▶ WHAT TO DO: Write out again the entries from the first line to the line that includes "cam.AddTransformOp().Set(Gf.Matrix4d(*_m.ravel().tolist()))", keeping both of those lines.

--- Begin ---

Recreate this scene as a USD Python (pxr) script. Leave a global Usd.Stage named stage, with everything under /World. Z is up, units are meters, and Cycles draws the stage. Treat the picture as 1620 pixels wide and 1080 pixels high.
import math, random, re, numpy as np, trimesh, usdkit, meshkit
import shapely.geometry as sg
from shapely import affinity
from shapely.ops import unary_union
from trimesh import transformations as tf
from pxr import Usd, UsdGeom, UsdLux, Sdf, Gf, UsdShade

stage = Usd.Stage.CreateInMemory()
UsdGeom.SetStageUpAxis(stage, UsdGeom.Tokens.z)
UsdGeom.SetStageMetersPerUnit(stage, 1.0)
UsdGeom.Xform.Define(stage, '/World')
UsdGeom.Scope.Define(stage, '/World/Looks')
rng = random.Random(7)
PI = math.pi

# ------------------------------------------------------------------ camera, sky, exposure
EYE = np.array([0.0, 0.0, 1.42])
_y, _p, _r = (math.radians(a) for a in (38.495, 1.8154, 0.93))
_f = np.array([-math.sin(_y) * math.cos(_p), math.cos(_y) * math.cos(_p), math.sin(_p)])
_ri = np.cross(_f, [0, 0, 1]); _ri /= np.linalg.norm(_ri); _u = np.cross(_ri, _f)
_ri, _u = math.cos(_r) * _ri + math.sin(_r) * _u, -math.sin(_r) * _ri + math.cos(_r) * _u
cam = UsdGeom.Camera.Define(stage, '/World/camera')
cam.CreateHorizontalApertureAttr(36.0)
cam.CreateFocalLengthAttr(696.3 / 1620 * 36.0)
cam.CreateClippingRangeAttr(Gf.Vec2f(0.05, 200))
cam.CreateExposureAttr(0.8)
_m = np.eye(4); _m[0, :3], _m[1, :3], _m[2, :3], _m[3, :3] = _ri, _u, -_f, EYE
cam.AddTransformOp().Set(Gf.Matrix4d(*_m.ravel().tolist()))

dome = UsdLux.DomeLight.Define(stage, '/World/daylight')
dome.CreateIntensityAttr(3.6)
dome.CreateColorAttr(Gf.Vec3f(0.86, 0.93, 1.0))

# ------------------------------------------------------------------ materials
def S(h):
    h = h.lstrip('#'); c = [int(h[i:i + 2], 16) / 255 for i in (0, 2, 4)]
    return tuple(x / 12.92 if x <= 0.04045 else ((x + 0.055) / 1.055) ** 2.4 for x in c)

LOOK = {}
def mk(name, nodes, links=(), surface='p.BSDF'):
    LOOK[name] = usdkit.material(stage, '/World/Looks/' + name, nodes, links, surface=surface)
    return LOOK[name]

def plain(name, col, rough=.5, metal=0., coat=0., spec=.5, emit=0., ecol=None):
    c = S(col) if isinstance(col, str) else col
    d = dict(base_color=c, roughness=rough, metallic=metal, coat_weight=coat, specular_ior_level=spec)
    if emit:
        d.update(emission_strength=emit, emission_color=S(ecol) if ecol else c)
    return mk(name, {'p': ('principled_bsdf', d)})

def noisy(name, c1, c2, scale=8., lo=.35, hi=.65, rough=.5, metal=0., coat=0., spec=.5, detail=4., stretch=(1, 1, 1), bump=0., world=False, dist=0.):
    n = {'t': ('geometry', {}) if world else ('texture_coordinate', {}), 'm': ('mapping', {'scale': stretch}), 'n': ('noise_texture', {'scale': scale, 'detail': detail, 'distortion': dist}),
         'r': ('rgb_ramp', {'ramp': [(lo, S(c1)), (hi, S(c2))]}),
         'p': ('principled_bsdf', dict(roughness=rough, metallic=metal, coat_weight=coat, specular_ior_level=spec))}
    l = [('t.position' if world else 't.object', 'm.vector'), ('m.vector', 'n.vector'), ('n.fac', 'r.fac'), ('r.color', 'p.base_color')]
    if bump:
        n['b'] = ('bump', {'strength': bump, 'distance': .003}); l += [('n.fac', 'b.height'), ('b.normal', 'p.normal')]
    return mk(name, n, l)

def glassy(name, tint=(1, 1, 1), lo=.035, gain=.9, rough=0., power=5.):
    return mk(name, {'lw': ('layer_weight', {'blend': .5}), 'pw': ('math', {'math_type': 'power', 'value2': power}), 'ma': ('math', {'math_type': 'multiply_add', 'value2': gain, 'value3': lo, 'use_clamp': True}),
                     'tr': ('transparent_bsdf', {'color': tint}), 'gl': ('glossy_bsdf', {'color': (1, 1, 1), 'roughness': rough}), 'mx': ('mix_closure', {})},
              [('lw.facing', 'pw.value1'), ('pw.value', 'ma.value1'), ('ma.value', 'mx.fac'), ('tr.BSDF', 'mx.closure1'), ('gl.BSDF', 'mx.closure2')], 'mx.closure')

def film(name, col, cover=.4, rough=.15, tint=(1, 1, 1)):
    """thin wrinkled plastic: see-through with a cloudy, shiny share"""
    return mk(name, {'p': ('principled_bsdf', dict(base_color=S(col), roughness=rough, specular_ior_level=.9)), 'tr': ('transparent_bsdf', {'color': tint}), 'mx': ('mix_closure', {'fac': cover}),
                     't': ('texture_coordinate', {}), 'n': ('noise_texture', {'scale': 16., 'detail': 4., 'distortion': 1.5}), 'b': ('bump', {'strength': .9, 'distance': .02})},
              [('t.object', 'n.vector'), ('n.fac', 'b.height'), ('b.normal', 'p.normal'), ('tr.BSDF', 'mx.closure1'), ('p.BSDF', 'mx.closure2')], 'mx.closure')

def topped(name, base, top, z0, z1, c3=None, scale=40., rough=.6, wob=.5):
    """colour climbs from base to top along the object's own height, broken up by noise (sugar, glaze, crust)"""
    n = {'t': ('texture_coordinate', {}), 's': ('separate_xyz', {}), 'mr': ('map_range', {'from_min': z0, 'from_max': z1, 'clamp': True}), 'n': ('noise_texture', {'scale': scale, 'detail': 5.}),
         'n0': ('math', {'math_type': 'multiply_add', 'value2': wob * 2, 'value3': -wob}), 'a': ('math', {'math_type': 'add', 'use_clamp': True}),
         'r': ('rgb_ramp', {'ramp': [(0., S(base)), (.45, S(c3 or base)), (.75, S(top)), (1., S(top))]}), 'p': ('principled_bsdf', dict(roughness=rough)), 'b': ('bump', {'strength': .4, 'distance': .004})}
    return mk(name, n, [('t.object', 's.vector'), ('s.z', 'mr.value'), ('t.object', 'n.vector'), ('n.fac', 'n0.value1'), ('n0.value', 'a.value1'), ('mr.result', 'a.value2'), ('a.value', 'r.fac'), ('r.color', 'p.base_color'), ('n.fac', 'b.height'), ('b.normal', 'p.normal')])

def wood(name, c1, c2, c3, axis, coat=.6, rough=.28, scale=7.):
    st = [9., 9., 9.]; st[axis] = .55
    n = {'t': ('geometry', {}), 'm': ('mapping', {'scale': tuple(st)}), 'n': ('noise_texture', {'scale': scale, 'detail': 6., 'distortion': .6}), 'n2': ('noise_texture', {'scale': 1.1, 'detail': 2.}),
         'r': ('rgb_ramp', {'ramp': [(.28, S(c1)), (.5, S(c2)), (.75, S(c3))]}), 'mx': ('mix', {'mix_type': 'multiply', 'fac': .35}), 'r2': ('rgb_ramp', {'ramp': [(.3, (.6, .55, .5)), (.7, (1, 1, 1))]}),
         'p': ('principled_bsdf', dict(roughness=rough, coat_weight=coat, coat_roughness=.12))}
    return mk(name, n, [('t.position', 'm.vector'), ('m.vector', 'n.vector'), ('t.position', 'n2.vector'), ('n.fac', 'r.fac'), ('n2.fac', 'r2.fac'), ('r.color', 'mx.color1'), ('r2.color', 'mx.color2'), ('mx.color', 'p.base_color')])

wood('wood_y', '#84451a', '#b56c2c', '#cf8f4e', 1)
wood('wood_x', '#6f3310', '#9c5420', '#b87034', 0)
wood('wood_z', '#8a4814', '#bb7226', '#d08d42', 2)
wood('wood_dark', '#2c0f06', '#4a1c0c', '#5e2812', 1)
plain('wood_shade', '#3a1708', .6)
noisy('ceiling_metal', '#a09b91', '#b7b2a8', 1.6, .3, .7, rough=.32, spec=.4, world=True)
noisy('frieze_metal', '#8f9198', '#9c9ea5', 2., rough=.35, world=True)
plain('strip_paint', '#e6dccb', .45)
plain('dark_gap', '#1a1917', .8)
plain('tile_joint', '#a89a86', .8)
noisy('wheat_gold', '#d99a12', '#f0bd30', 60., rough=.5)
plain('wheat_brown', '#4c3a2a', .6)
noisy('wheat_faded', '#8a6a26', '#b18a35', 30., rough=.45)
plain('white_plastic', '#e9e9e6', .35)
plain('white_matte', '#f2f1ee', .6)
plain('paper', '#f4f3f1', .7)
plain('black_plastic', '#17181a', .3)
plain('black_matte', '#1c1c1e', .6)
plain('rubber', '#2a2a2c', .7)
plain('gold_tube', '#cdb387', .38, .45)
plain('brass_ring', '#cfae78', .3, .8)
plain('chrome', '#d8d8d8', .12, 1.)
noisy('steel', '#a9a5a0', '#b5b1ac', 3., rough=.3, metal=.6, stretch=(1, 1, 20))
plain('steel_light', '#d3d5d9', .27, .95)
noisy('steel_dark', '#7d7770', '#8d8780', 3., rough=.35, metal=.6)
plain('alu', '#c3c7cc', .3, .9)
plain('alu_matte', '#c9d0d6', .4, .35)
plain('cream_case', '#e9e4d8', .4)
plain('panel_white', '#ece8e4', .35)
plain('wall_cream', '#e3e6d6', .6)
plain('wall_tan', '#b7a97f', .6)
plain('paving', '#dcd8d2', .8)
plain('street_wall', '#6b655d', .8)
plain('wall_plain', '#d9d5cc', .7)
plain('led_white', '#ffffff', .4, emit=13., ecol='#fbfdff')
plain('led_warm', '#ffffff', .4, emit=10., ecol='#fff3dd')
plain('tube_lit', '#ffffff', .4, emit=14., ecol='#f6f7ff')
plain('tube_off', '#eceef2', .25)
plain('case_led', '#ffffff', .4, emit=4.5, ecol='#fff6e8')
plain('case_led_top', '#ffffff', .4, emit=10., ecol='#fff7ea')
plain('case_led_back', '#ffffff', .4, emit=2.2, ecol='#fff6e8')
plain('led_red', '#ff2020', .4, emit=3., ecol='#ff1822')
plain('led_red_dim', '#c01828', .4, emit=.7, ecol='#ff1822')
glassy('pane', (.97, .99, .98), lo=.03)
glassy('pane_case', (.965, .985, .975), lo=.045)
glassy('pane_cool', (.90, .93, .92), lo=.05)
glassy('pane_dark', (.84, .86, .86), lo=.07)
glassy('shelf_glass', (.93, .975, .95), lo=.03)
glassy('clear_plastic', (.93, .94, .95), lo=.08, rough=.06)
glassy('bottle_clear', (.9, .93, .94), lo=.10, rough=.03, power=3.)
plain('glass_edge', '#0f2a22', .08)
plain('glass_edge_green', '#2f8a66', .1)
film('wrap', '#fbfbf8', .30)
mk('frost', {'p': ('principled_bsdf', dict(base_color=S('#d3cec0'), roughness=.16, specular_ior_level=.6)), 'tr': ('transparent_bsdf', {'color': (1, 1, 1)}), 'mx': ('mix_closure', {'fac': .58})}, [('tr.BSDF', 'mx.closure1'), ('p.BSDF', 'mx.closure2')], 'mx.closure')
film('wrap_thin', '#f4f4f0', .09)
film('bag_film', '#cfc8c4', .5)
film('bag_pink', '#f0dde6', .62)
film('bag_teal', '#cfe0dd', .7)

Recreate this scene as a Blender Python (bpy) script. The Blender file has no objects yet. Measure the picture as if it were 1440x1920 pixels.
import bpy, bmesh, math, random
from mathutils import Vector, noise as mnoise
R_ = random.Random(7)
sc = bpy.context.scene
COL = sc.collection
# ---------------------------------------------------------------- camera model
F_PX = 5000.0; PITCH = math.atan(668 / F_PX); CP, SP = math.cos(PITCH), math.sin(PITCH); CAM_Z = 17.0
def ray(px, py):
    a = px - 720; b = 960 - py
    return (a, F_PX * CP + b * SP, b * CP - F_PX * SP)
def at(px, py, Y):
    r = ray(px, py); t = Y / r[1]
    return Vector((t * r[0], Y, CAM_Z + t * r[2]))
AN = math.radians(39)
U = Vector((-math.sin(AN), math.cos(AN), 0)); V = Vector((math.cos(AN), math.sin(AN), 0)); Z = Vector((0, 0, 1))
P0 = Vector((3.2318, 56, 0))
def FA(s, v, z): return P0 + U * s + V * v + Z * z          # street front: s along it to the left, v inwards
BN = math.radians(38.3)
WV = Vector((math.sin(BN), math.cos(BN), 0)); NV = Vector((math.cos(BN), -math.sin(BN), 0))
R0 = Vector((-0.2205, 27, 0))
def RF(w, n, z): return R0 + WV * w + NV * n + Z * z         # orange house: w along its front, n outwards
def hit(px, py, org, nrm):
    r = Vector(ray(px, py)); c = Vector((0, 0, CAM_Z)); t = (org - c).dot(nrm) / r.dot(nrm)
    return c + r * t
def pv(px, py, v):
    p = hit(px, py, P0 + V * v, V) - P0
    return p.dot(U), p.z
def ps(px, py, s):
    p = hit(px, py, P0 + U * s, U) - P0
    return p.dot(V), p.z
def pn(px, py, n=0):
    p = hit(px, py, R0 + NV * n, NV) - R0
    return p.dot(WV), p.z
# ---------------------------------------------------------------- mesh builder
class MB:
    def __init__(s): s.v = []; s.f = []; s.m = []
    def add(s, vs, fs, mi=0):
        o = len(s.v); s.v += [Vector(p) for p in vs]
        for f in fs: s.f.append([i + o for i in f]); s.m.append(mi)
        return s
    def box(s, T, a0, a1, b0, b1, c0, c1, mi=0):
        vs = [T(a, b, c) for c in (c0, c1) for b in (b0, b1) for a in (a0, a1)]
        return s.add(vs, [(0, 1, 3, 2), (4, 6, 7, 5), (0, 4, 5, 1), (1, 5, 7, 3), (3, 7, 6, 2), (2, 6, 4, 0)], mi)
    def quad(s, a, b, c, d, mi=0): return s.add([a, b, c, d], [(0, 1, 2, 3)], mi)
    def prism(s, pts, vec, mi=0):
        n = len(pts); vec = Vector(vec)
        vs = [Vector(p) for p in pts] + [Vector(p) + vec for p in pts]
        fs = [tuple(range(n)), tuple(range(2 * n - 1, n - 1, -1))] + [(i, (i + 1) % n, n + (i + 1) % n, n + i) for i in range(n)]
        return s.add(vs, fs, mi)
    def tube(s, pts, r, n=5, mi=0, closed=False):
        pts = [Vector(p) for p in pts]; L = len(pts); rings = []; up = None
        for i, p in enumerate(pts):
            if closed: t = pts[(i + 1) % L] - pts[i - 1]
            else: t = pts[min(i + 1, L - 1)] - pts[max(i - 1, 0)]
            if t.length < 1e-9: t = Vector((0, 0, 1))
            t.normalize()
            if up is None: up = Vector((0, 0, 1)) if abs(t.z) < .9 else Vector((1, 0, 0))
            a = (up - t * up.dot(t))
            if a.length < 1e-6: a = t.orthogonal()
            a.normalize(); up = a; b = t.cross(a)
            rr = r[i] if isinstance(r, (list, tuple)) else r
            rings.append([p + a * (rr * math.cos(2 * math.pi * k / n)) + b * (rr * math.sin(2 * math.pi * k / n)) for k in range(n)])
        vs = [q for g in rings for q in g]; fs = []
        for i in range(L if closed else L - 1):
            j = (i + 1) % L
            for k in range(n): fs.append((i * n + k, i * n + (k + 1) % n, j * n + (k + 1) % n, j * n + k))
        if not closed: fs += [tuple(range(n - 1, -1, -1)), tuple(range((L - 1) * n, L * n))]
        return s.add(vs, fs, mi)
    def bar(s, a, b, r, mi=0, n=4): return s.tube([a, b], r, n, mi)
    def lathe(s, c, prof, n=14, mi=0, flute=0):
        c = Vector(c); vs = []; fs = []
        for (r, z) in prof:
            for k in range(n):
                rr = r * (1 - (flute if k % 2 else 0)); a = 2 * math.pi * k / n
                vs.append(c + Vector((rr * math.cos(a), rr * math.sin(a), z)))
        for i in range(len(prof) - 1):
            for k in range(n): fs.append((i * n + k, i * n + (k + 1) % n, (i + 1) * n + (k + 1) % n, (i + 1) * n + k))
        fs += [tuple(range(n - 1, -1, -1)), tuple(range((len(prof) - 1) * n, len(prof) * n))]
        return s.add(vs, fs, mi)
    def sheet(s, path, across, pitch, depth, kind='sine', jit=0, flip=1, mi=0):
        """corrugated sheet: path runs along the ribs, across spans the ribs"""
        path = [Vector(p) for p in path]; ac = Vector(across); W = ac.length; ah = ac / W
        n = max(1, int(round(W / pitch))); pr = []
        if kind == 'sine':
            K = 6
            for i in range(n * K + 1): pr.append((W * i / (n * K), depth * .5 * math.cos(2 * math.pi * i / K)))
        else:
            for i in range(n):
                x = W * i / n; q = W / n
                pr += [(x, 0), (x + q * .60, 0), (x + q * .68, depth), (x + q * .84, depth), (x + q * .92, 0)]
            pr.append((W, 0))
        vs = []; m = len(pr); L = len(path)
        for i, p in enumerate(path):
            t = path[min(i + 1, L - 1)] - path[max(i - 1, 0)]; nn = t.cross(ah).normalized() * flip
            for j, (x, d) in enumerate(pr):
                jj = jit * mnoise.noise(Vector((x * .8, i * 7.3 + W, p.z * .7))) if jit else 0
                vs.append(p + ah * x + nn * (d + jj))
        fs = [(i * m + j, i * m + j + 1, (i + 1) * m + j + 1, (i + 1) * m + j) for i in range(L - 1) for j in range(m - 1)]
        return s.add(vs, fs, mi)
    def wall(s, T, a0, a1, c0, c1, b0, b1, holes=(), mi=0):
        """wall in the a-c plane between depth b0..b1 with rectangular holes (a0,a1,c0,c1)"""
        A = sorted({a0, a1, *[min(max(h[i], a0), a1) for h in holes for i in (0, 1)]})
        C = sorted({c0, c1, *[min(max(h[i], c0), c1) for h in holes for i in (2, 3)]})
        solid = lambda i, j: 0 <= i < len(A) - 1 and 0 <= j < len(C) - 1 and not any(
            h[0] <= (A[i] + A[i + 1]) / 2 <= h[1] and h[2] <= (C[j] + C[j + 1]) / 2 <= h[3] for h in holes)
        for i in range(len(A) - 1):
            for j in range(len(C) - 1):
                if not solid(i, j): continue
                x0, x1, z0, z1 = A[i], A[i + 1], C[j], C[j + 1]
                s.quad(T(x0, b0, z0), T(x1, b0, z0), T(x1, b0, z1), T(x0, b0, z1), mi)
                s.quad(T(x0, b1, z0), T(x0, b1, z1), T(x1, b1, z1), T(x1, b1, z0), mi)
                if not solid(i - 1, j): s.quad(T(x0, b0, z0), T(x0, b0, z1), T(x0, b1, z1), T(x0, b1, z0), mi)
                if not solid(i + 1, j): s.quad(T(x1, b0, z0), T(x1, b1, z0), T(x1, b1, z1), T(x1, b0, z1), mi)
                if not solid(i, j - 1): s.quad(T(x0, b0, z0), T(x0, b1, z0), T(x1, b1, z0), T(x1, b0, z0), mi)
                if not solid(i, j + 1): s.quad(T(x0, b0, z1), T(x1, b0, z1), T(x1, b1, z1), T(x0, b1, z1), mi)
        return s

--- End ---

▶ FINISHED ANSWER:
Recreate this scene as a USD Python (pxr) script. Leave a global Usd.Stage named stage, with everything under /World. Z is up, units are meters, and Cycles draws the stage. Treat the picture as 1620 pixels wide and 1080 pixels high.
import math, random, re, numpy as np, trimesh, usdkit, meshkit
import shapely.geometry as sg
from shapely import affinity
from shapely.ops import unary_union
from trimesh import transformations as tf
from pxr import Usd, UsdGeom, UsdLux, Sdf, Gf, UsdShade

stage = Usd.Stage.CreateInMemory()
UsdGeom.SetStageUpAxis(stage, UsdGeom.Tokens.z)
UsdGeom.SetStageMetersPerUnit(stage, 1.0)
UsdGeom.Xform.Define(stage, '/World')
UsdGeom.Scope.Define(stage, '/World/Looks')
rng = random.Random(7)
PI = math.pi

# ------------------------------------------------------------------ camera, sky, exposure
EYE = np.array([0.0, 0.0, 1.42])
_y, _p, _r = (math.radians(a) for a in (38.495, 1.8154, 0.93))
_f = np.array([-math.sin(_y) * math.cos(_p), math.cos(_y) * math.cos(_p), math.sin(_p)])
_ri = np.cross(_f, [0, 0, 1]); _ri /= np.linalg.norm(_ri); _u = np.cross(_ri, _f)
_ri, _u = math.cos(_r) * _ri + math.sin(_r) * _u, -math.sin(_r) * _ri + math.cos(_r) * _u
cam = UsdGeom.Camera.Define(stage, '/World/camera')
cam.CreateHorizontalApertureAttr(36.0)
cam.CreateFocalLengthAttr(696.3 / 1620 * 36.0)
cam.CreateClippingRangeAttr(Gf.Vec2f(0.05, 200))
cam.CreateExposureAttr(0.8)
_m = np.eye(4); _m[0, :3], _m[1, :3], _m[2, :3], _m[3, :3] = _ri, _u, -_f, EYE
cam.AddTransformOp().Set(Gf.Matrix4d(*_m.ravel().tolist()))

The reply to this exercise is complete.